I like to try composition techniques such as natural framing, but not follow them slavishly.

2. Be inspired by others, but don’t copy them. I have recently become interested in woodland photography.

Initially I feared that I wouldn’t be able to get any decent images as all I seemed to see were chaotic scenes and tangles of branches. So I decided to look for some inspiration from experienced woodland photographers. This helped me to know what I should look for and to seek out better compositions.

I know I will never make images like those of the professional photographers, and I don’t try to. I don’t copy their settings as their cameras, lenses, tripods and filters are much better than those I have.

I make my own images, experiment with my own settings, use my own eye to observe and compose, and I am delighted when I come home with at least one image I like.

Finding inspiration in the work of others is part of creating steppingstones to discovering your own photography voice.

3. Take lots of photographs and show them to others. As I said above, if we don’t show our photographs, we won’t reveal our unique voice as a photographer.

There are numerous ways in which we can let others see our work.

We can create our own portfolio website, use an established photography website, or create a gallery of images on a blog as I have done here.

Social media sites such as Instagram are also great ways to allow your photography to be seen, or you can enter one of many photography competitions or take on a photography challenge where you have to capture an image according to a particular theme and post your image for others to see.

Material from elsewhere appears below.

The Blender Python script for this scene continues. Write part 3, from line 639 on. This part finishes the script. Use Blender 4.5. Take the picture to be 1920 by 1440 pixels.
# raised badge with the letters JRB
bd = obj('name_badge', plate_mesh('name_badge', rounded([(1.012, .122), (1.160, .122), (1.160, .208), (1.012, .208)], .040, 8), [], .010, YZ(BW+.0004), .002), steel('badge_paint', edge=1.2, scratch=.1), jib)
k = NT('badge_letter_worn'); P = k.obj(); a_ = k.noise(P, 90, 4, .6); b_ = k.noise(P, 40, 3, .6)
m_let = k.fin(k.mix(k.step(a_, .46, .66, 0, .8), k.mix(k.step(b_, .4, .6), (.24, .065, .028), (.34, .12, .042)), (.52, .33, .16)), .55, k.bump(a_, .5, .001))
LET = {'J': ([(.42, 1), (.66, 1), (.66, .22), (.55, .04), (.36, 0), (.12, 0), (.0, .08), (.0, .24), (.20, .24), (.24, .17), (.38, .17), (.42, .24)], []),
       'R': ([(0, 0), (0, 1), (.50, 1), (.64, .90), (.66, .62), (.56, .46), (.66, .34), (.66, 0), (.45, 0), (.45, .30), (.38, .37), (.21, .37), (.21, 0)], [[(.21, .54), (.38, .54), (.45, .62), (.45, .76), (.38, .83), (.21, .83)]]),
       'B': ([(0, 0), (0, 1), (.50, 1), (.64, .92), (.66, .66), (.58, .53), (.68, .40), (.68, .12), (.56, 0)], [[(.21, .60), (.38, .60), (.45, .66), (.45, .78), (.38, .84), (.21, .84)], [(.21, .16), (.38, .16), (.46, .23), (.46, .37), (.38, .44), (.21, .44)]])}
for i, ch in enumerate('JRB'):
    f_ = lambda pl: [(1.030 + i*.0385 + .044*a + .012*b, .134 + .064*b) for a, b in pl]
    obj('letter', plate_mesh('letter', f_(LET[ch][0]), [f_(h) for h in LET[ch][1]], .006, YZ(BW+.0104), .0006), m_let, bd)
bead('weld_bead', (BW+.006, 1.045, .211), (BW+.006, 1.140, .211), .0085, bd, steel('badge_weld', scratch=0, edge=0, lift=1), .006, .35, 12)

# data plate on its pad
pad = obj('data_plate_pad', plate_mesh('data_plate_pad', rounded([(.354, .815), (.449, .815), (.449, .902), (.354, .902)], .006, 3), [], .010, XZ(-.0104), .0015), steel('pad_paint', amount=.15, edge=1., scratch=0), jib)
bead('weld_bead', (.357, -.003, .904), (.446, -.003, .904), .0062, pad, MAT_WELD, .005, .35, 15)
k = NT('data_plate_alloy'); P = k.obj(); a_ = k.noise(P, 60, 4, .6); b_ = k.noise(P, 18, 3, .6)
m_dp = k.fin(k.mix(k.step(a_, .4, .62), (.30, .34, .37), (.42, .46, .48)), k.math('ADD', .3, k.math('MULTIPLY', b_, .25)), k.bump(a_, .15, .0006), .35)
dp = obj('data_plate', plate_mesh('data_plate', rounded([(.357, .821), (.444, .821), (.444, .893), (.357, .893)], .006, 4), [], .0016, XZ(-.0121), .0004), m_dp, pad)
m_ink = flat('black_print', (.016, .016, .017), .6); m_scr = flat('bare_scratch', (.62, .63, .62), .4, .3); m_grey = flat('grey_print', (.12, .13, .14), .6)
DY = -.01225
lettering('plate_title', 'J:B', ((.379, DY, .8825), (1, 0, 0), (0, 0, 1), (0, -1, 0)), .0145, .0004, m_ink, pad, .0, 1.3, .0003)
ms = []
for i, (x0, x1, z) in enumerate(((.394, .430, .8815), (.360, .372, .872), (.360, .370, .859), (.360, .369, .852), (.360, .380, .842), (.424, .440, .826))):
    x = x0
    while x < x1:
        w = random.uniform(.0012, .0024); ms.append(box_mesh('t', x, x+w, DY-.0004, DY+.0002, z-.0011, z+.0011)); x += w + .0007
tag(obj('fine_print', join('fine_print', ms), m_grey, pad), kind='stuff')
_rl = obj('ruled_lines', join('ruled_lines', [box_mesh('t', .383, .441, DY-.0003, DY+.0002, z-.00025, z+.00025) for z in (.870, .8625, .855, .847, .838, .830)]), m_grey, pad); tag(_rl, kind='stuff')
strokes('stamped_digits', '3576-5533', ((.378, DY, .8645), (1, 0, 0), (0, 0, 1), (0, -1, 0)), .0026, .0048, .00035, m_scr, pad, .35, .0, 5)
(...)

4. Shoot what you love. Find your passions and capture those things. Branch out and discover new passions. Don’t be too influenced by what others like or try to impress your ‘followers’ on social media. Follow your own instincts, your own inspiration. Get other voices out of your head, particularly those that tell you what is right and wrong and how things should be done. Listen to your own creative urge that brings new ideas and new ways of reflecting your own personal perspective in your work.

If you follow photography channels on YouTube you will discover that there is a wide diversity of photography styles among professional photographers, and even among photographers working in the same genre.

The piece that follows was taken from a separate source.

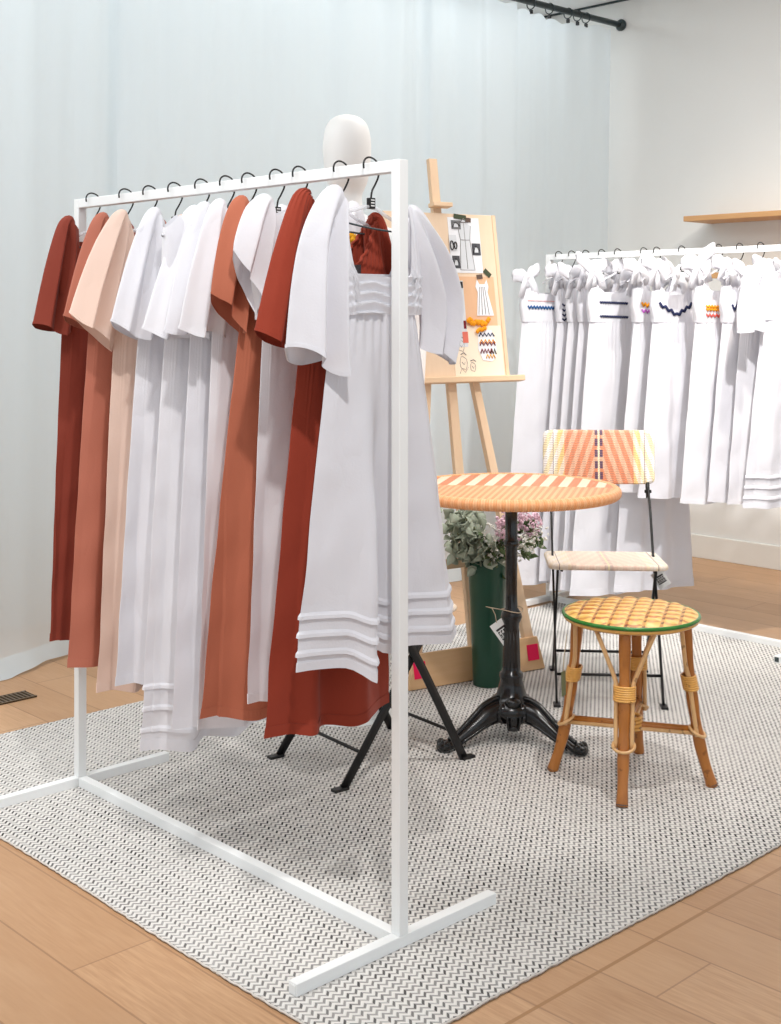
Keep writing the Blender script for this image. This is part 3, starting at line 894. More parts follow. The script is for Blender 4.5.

In landscape photography, for example, some photographers will shoot hand-held while others will only ever use a tripod.

Some like to include human made elements in their images, such as buildings, walls or fences, while others will only include the natural landscape.

Some photographers add a human element, often to introduce a sense of scale, while many don’t like to include people for any reason.

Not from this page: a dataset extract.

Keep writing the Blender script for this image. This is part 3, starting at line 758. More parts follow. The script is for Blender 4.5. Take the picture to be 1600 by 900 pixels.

As beginners, we can experiment, take inspiration from others, find what appeals to us, and begin to form our own unique way of working in our photography.

5. Take creative risks. If you only take photos in places that others shoot from, and use common viewpoints, you will end up copying the voice of others rather than developing your own unique voice. Take risks on behalf of your photography.

Try new things.

Change your viewpoint, alter your perspective.

Constantly ask yourself, can I try this another way? How can I make this image more uniquely mine?

Recently I have begun experimenting with Intentional Camera Movement (ICM). It may not appeal to everyone but I intend to continue exploring this type of photography to see where it leads.


As beginners it can be hard to discover and reveal our unique photography voice. There are many barriers that prevent us from doing this and many influences which convince us that we should keep our voice to ourselves. But I believe that if we are going to progress in our photography, we need to have the confidence to let our voice be heard.

We need to put our work forward without fear of judgement.

We need to see each photo as part of the unique way in which we see the world and be proud to share this with others.

We need to let go of the need to please others and reveal our true creative selves.

And that’s when the true enjoyment will begin.